На заводе не работаем все чаще и чаще, нет электроэнергии. Иногда сидим целыми днями в бомбоубежище, а больше ходим работать на расчистку трамвайных путей, хотя морозы стоят больше −30°. Но администрация цеха не жалеет рабочих, хотя большинство из рабочих лежат дома и близки к смерти. У меня на работу не ходят: Сузик, Анисимов, Дудкин, Овчинников, Березкин и ряд других. Пути расчищаю больше с женщинами: Игнатьева, Андреева, Бучарская, Ципина, Некрасова, Солуянова и ряд других, которые видят во мне основного эксплуататора, но я работаю так же, как и они. Нужно сказать, что это самая трудная работа, тяжелая физически и при холоде более −30–35°.
С завода вышел в 6 часов утра вместе с Сергеем, до дому шли более двух часов. Сергей много плакался мне на голодную жизнь, хотя он съедает в день больше нас с Марусей. Мы голодны не меньше его, но больше молчим, ибо плакаться о голоде бесполезно.
Налеты немецких самолетов на город повторяются на дню несколько раз, сопровождая<сь> сильными бомбежками. Когда начинают бомбить, то у меня появляется такое впечатление, что вот и моя пришла смерть. Но лучше погибнуть от снаряда, чем помирать медленной голодной смертью, как многие другие рабочие.
Ходить домой ежедневно пешком нет никаких сил. Решили переехать жить к отцу, это все сохранит физические силы. Отец тоже плохо выглядит. У него, вероятно, ворует его паек Антонина.
Живем у отца одной семьей, и Полина с нами, вместе как-то веселее. Отец очень доволен, что мы приехали к нему. Бани не работают, моемся дома, не стесняясь друг друга. С дровами дело обстоит очень плохо, приходится возить из Лесного на себе.
Зима стоит невероятно холодная, снежная, и морозы стоят не ниже −33–35°, история такой зимы не помнит.
Суточный рацион наш таков:
Встаем в 6 часов, по радио, начинаем топить печь и беспрерывно кипятим воду, в которую добавляем крупы грамм 60–70 на 4-х человек, или разогреваем вчерашний суп, принесенный из столовой, который гораздо жиже, чем готовим сами. В обед жарим по кусочку грамм 70–100 хлеба на оливковом масле, которое покупаем на рынке, за 0,5 литра платим 80–90 руб. Вечером в 7 часов также по тарелке жидкого супа и по несколько стаканов пустого кипятку. Больше трех раз в сутки не едим, ибо таков паек. От голода целыми ночами не спим, но об этом друг другу не жалуемся.
От Полининого Саши с сентября м<еся>ца нет известий. Я думаю, с ним что-нибудь случилось, но Полине своего мнения не говорю.
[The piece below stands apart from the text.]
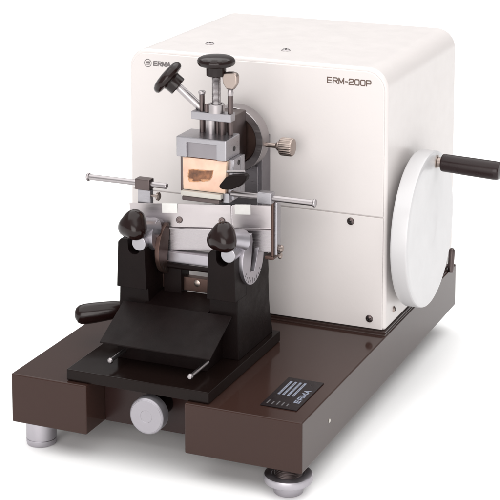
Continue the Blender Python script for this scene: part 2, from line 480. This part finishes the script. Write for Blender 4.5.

Завод встал окончательно, станки покрыты инеем, рабочих на завод ходит 25–30 %, остальные болеют, а многие померли. Помер токарь Вася Камилов, у меня на участке помер Ефремов. По улицам валяются трупы, которые не успевают убирать, особенно на нашей улице, люди, не доходя до больницы, умирают, каждое утро под нашими воротами лежит новый труп.
22/XII Костя с красноармейцем прислал нам посылку на старую квартиру. Красноармеец передал ее Соне, чтобы та передала нам. Но Соня эту посылку съела, а Марусе сказала, что в магазине с ней случилось плохо, и ее какие-то женщины привели домой, и дома у нее украли нашу посылку. Сколько мы с ними ни ругались, но за посылку они нам ничем не заплатили. Да вообще и раньше мы за Соней замечали, что она занимается воровством, а сейчас тем более.
Днем, когда я пошел в магазин, то у нашего дома стоял, прислонясь к стене, один гражданин, иду обратно из магазина, он опять стоит, но в другой позе, лицом опершись к стене, вечером я вышел на улицу, он в такой же позе все стоит, но уже трупом. Так на ходу мрет и замерзает народ. Стоит только человеку упасть, как через него все начинают перешагивать, не поднимая его, и этот человек на глазах у прохожих помирает.
Маруся пешком ходила к Косте в Парголово, принесла от него буханку хлеба, 200 гр. масла и 40 гр. песку, для нас это великий праздник. Но Маруся от такого пути вымоталась основательно. Разделили паек на 4-х человек. Мне неудобно брать равную пайку, ибо для них Костя является брат и сын, а для меня дальний родственник по жене. Но голод заставляет делать все и не считаться ни с чем.
Около дома 23 по нашей улице лежит труп не то женщины, не то мужчины, разрубленный на четыре части, это зрелище весьма неприятное. А на углу около Сахарного переулка лежат два трупа, завернутые в одеяло. Трупы совсем не убираются, они только заносятся снегом, да и убирать-то некому.
Рядом за стеной плачут двое детей Уколовых, которые от голоду близки к смерти, мать на них все время кричит, а подчас и бьет.